Records with scene code →
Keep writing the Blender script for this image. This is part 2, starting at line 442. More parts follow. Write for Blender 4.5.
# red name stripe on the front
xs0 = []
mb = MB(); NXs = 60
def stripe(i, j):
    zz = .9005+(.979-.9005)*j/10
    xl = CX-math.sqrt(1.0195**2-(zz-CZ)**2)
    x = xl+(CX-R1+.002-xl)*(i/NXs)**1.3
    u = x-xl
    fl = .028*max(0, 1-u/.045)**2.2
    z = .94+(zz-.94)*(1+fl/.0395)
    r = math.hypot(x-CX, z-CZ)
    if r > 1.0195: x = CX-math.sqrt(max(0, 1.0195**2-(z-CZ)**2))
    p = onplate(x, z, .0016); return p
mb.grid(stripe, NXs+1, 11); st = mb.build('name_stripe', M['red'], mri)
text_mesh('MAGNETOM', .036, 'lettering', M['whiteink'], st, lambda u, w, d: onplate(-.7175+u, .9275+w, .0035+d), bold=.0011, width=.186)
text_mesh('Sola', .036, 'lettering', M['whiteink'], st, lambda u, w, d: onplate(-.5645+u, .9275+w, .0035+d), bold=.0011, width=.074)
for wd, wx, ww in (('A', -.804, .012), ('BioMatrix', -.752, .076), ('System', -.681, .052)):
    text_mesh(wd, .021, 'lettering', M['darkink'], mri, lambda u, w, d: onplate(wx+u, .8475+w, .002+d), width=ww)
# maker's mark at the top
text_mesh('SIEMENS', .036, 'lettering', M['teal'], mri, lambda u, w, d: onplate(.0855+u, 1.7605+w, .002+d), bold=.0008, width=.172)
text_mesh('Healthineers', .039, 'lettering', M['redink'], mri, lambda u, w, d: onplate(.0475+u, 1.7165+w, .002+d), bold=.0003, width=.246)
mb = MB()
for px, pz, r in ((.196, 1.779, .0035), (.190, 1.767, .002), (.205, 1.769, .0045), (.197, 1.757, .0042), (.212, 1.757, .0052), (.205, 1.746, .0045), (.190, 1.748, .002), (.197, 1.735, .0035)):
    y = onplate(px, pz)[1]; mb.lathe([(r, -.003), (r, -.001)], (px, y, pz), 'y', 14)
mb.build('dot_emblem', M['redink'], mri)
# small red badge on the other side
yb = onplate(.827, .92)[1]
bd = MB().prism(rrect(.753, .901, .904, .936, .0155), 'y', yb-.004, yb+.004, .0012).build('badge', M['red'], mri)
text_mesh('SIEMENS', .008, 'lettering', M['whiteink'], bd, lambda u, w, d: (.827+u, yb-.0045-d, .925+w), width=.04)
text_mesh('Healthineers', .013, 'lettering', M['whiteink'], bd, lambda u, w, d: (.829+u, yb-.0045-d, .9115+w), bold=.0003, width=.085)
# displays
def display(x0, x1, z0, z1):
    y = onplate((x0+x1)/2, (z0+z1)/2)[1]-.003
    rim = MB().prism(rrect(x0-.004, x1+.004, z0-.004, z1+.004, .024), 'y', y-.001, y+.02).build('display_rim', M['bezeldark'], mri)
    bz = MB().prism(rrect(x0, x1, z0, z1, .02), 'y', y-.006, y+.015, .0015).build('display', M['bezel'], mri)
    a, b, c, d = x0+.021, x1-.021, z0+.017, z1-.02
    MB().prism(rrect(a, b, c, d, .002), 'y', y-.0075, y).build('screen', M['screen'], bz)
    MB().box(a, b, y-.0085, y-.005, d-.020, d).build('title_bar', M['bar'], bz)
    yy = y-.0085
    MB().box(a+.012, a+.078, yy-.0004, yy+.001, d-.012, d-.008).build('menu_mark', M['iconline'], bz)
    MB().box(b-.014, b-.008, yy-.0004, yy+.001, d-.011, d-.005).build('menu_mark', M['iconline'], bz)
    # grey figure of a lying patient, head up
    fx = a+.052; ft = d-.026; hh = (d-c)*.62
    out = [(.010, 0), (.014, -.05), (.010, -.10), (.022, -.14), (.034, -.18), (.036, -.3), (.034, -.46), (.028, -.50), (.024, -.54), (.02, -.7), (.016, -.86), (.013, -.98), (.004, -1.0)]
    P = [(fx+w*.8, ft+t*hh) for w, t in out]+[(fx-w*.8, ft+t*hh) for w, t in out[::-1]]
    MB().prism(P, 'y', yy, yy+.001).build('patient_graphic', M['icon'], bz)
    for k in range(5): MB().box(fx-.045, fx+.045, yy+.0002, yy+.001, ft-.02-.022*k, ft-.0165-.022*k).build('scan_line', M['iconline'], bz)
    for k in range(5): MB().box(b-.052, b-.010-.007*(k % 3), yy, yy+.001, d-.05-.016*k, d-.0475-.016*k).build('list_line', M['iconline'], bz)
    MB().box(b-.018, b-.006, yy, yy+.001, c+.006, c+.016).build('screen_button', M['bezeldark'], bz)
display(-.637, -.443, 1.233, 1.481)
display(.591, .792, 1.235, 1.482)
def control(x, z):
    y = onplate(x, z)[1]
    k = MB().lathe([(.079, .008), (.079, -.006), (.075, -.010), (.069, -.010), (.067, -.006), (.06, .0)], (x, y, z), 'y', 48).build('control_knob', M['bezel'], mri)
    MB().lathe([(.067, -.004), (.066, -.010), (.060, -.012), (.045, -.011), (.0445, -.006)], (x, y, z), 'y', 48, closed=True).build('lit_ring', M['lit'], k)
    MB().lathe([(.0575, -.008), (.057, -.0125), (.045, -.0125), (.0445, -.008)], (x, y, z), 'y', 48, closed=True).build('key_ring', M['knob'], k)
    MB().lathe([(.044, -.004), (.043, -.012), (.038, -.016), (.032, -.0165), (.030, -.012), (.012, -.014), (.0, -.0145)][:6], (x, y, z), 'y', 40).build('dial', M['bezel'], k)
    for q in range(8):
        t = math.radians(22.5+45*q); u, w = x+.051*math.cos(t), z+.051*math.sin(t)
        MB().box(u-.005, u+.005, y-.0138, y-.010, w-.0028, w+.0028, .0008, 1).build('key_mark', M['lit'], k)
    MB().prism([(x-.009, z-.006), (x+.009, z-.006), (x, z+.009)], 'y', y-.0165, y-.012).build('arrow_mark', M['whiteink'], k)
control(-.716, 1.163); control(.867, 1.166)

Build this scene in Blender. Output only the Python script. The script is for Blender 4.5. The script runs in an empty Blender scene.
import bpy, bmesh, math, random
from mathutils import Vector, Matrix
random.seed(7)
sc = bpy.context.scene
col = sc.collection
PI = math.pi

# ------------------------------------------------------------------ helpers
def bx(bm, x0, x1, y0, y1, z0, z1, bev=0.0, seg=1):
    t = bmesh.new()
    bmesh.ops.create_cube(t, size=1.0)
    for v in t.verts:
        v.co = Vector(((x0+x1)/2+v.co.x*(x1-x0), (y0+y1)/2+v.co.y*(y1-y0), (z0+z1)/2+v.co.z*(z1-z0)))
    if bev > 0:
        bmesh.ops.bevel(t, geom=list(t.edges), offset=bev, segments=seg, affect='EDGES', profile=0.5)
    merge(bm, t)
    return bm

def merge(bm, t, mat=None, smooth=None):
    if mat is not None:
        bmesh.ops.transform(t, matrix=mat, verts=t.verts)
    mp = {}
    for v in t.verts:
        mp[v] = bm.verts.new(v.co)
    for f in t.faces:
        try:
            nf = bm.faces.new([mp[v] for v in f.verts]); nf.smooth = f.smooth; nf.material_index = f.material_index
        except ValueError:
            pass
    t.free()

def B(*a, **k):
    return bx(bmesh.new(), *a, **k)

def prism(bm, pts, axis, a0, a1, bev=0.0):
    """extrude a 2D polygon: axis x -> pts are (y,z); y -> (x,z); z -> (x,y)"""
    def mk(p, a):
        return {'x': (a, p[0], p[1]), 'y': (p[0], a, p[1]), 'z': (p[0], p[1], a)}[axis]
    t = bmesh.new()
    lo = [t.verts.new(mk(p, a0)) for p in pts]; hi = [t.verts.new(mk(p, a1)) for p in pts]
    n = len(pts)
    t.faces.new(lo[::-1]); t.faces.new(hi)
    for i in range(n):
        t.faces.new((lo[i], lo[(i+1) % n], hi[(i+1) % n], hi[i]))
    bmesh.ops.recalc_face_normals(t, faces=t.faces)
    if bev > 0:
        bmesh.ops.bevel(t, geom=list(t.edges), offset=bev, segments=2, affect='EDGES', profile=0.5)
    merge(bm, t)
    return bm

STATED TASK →
Write out only the lines that run from the line containing "Build this scene" through the line containing "return bx(bmesh.new(), *a, **k)", both included, exactly as they appear above.

REPLY TO THE EXERCISE →
Build this scene in Blender. Output only the Python script. The script is for Blender 4.5. The script runs in an empty Blender scene.
import bpy, bmesh, math, random
from mathutils import Vector, Matrix
random.seed(7)
sc = bpy.context.scene
col = sc.collection
PI = math.pi

# ------------------------------------------------------------------ helpers
def bx(bm, x0, x1, y0, y1, z0, z1, bev=0.0, seg=1):
    t = bmesh.new()
    bmesh.ops.create_cube(t, size=1.0)
    for v in t.verts:
        v.co = Vector(((x0+x1)/2+v.co.x*(x1-x0), (y0+y1)/2+v.co.y*(y1-y0), (z0+z1)/2+v.co.z*(z1-z0)))
    if bev > 0:
        bmesh.ops.bevel(t, geom=list(t.edges), offset=bev, segments=seg, affect='EDGES', profile=0.5)
    merge(bm, t)
    return bm

def merge(bm, t, mat=None, smooth=None):
    if mat is not None:
        bmesh.ops.transform(t, matrix=mat, verts=t.verts)
    mp = {}
    for v in t.verts:
        mp[v] = bm.verts.new(v.co)
    for f in t.faces:
        try:
            nf = bm.faces.new([mp[v] for v in f.verts]); nf.smooth = f.smooth; nf.material_index = f.material_index
        except ValueError:
            pass
    t.free()

def B(*a, **k):
    return bx(bmesh.new(), *a, **k)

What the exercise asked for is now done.